▶ [Exercise aim]
The entries below contain a line with "Continue the Blender" and a line with "h=.16, over=.05, seed=8)". Retype exactly everything from the first down to the second, both included, and nothing else.

▶ [Supplied material]
......

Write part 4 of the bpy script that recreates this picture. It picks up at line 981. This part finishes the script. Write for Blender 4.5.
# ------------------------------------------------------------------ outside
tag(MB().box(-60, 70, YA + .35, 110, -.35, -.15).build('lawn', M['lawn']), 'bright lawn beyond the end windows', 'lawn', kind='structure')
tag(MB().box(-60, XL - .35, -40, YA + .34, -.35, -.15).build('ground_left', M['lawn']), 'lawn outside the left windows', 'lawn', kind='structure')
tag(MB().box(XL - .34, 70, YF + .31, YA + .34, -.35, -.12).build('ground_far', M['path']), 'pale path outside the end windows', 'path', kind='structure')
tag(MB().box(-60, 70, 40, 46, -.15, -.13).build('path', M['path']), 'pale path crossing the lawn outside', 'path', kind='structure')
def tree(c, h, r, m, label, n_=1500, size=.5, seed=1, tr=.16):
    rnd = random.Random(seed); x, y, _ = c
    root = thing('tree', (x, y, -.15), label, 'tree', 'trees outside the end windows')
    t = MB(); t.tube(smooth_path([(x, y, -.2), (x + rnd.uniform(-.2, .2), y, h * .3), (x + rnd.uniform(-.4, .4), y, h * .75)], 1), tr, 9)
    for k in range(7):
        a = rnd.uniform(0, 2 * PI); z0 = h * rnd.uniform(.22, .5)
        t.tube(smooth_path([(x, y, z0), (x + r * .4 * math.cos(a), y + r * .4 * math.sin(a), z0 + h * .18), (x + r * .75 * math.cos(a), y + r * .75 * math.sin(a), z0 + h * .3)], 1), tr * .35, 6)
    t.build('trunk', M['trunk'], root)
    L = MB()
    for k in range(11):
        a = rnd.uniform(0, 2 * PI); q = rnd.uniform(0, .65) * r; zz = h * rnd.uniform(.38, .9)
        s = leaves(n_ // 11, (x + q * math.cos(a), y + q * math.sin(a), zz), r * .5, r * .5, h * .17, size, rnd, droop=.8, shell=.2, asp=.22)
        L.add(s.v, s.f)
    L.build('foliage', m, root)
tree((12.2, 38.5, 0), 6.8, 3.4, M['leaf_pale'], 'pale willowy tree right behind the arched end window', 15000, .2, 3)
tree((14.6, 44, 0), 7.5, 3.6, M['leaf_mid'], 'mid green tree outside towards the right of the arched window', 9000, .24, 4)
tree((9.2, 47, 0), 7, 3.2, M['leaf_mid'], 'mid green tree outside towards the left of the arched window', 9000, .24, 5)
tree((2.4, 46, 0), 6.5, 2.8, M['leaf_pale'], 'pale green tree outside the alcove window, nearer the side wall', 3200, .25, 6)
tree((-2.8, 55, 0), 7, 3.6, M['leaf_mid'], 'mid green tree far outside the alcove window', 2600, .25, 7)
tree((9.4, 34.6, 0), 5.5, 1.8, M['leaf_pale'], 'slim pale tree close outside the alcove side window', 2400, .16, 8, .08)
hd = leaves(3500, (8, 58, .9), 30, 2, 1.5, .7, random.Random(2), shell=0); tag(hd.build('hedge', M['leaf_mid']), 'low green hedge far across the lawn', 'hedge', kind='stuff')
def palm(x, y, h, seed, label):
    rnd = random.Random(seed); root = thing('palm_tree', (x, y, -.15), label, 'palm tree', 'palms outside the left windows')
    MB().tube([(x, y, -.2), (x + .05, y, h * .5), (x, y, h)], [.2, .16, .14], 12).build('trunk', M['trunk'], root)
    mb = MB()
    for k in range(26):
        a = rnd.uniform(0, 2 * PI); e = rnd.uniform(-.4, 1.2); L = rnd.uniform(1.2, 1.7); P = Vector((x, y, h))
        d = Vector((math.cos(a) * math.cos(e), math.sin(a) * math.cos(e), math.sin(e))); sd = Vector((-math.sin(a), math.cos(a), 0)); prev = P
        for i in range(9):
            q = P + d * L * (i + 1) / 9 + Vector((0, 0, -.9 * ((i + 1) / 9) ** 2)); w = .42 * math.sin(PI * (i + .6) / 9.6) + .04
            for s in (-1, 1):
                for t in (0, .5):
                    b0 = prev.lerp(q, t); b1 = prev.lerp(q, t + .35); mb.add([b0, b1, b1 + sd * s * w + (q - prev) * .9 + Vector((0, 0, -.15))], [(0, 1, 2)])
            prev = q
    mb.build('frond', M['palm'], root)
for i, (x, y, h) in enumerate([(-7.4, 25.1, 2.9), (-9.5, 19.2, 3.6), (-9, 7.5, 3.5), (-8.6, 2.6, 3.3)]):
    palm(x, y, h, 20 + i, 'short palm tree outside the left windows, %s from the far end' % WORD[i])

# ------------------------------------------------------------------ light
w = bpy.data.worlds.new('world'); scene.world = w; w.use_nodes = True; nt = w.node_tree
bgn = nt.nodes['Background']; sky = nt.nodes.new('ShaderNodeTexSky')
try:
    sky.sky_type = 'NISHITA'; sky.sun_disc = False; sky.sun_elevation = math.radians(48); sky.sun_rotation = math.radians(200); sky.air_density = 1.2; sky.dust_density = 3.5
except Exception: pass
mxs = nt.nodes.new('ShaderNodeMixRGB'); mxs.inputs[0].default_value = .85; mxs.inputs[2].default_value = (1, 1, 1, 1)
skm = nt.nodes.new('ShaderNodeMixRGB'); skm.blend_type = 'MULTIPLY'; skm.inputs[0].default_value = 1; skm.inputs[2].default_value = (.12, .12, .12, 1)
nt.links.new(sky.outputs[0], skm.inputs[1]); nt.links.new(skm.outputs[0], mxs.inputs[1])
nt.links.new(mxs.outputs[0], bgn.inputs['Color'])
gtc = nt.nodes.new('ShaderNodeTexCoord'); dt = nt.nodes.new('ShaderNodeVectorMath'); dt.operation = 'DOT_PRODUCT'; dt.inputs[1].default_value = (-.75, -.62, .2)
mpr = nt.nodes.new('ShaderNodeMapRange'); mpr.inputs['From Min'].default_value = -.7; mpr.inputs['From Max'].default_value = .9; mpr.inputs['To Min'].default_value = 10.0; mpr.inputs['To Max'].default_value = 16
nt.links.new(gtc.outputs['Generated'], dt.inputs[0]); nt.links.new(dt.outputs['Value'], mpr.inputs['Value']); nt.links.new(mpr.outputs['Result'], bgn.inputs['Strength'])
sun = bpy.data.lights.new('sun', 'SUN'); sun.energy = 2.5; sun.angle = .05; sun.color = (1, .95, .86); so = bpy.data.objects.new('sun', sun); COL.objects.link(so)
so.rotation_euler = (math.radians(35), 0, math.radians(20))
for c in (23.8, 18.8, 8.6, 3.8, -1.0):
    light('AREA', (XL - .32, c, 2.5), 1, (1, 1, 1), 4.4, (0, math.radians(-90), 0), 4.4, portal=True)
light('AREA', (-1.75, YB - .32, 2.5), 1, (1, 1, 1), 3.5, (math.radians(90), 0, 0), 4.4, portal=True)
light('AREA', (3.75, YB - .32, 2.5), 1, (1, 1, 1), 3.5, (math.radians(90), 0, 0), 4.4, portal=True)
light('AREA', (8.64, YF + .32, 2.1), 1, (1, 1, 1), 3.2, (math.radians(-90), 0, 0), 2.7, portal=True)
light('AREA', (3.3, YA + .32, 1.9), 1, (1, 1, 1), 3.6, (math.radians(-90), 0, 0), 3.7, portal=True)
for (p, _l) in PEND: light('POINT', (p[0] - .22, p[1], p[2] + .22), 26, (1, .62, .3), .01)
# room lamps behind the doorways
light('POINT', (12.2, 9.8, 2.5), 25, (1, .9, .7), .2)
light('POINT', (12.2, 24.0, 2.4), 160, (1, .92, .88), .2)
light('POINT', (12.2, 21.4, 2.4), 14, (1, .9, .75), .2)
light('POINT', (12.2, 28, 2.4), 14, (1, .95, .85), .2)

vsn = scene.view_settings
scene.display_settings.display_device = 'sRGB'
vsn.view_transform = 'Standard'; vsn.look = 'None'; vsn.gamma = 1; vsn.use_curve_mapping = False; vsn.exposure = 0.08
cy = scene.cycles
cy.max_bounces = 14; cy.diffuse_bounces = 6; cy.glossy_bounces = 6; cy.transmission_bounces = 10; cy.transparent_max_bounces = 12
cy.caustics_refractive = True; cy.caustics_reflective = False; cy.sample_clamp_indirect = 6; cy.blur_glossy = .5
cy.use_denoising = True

......

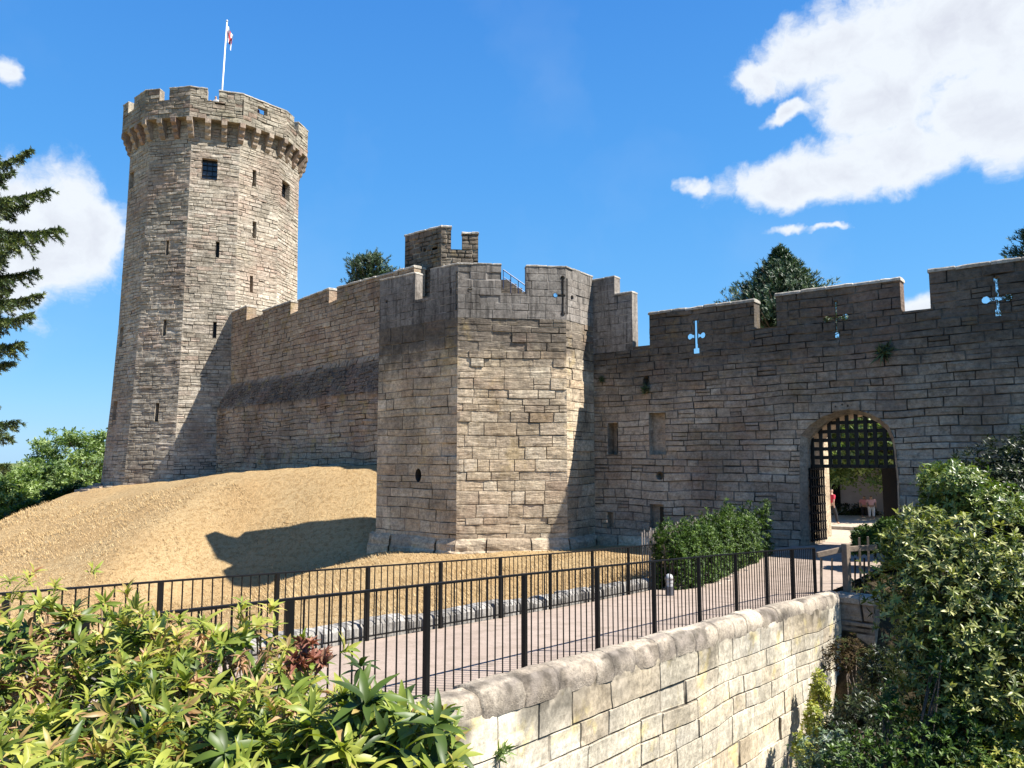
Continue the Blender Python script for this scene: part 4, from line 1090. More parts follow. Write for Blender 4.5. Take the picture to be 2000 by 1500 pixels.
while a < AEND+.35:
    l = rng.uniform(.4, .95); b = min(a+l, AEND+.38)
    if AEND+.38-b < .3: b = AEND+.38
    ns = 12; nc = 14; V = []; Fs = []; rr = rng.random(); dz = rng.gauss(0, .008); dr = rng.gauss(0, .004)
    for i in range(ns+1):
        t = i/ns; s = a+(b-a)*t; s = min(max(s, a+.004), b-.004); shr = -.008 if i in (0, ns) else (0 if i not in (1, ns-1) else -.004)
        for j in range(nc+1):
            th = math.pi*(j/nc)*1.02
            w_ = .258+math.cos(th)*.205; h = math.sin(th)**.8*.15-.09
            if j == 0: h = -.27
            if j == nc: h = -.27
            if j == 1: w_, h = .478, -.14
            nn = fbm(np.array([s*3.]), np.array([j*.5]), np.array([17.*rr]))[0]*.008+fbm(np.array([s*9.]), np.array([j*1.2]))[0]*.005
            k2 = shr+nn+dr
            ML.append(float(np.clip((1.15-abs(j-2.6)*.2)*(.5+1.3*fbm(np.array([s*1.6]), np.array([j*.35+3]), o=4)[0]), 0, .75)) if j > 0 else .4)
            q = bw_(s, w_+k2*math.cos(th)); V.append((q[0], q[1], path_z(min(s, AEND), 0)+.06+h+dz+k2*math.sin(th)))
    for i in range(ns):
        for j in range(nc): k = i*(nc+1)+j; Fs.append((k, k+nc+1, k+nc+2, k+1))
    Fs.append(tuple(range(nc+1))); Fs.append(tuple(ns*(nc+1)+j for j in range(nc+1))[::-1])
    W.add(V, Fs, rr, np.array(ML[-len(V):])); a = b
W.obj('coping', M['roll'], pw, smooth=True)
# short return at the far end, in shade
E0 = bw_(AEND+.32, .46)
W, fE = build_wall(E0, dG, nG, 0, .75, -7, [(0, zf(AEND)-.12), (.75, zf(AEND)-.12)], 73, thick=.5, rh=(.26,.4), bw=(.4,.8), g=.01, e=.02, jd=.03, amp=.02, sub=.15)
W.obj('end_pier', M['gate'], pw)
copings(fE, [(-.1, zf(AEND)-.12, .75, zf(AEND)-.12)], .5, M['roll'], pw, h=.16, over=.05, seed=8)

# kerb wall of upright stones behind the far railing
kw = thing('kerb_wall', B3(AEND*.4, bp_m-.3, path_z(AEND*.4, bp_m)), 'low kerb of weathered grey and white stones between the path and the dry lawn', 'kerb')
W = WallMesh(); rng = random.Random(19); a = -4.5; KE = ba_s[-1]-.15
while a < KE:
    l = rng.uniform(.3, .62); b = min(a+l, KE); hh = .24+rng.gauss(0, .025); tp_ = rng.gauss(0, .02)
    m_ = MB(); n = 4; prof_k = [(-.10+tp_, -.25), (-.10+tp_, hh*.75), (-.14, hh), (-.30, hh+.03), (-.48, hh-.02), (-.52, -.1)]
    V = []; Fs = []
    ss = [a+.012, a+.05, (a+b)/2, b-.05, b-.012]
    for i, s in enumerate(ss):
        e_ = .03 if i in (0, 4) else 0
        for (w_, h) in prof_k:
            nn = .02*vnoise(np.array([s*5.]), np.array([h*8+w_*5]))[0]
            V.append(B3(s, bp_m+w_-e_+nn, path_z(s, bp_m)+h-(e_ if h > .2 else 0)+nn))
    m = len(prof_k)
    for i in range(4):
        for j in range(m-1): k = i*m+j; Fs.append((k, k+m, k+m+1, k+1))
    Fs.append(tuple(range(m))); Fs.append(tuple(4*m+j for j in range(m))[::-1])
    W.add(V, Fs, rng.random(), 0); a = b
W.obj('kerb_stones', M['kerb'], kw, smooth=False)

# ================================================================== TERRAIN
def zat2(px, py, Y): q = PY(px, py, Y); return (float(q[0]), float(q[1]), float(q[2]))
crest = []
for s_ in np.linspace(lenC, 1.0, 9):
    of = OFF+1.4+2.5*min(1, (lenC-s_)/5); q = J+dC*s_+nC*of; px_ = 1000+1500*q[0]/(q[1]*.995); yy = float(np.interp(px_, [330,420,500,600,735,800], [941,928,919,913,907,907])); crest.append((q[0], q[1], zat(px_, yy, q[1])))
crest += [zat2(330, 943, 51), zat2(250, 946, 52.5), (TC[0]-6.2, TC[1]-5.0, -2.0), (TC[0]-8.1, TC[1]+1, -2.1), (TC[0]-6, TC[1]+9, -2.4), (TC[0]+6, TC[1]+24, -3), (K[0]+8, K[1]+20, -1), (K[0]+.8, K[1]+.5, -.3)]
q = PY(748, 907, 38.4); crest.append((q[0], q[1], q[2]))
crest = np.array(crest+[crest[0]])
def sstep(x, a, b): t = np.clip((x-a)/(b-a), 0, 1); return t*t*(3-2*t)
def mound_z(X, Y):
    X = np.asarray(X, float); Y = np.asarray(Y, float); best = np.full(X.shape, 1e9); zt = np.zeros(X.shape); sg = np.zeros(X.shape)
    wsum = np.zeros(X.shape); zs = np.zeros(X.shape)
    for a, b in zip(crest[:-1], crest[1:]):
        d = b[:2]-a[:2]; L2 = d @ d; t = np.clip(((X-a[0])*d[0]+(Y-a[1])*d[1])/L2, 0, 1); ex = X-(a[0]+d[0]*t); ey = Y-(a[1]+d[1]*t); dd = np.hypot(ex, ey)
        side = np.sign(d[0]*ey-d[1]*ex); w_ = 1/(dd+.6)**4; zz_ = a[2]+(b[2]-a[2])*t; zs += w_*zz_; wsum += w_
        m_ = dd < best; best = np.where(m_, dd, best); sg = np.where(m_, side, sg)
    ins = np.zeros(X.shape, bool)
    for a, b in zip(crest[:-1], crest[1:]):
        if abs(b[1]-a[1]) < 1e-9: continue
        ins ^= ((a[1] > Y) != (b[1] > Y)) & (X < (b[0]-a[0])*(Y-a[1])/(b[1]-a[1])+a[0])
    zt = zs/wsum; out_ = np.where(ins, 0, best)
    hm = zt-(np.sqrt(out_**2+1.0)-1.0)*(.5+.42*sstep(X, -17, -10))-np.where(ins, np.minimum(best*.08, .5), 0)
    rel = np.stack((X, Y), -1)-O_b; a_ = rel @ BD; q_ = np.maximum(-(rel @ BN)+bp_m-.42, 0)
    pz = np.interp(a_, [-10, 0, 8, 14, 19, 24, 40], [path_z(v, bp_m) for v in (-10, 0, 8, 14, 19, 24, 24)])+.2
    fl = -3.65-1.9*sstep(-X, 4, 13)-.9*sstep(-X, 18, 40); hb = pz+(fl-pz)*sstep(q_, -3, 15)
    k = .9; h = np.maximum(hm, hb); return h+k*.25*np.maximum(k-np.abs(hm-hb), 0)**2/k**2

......

▶ [Problem solution]
Continue the Blender Python script for this scene: part 4, from line 1090. More parts follow. Write for Blender 4.5. Take the picture to be 2000 by 1500 pixels.
while a < AEND+.35:
    l = rng.uniform(.4, .95); b = min(a+l, AEND+.38)
    if AEND+.38-b < .3: b = AEND+.38
    ns = 12; nc = 14; V = []; Fs = []; rr = rng.random(); dz = rng.gauss(0, .008); dr = rng.gauss(0, .004)
    for i in range(ns+1):
        t = i/ns; s = a+(b-a)*t; s = min(max(s, a+.004), b-.004); shr = -.008 if i in (0, ns) else (0 if i not in (1, ns-1) else -.004)
        for j in range(nc+1):
            th = math.pi*(j/nc)*1.02
            w_ = .258+math.cos(th)*.205; h = math.sin(th)**.8*.15-.09
            if j == 0: h = -.27
            if j == nc: h = -.27
            if j == 1: w_, h = .478, -.14
            nn = fbm(np.array([s*3.]), np.array([j*.5]), np.array([17.*rr]))[0]*.008+fbm(np.array([s*9.]), np.array([j*1.2]))[0]*.005
            k2 = shr+nn+dr
            ML.append(float(np.clip((1.15-abs(j-2.6)*.2)*(.5+1.3*fbm(np.array([s*1.6]), np.array([j*.35+3]), o=4)[0]), 0, .75)) if j > 0 else .4)
            q = bw_(s, w_+k2*math.cos(th)); V.append((q[0], q[1], path_z(min(s, AEND), 0)+.06+h+dz+k2*math.sin(th)))
    for i in range(ns):
        for j in range(nc): k = i*(nc+1)+j; Fs.append((k, k+nc+1, k+nc+2, k+1))
    Fs.append(tuple(range(nc+1))); Fs.append(tuple(ns*(nc+1)+j for j in range(nc+1))[::-1])
    W.add(V, Fs, rr, np.array(ML[-len(V):])); a = b
W.obj('coping', M['roll'], pw, smooth=True)
# short return at the far end, in shade
E0 = bw_(AEND+.32, .46)
W, fE = build_wall(E0, dG, nG, 0, .75, -7, [(0, zf(AEND)-.12), (.75, zf(AEND)-.12)], 73, thick=.5, rh=(.26,.4), bw=(.4,.8), g=.01, e=.02, jd=.03, amp=.02, sub=.15)
W.obj('end_pier', M['gate'], pw)
copings(fE, [(-.1, zf(AEND)-.12, .75, zf(AEND)-.12)], .5, M['roll'], pw, h=.16, over=.05, seed=8)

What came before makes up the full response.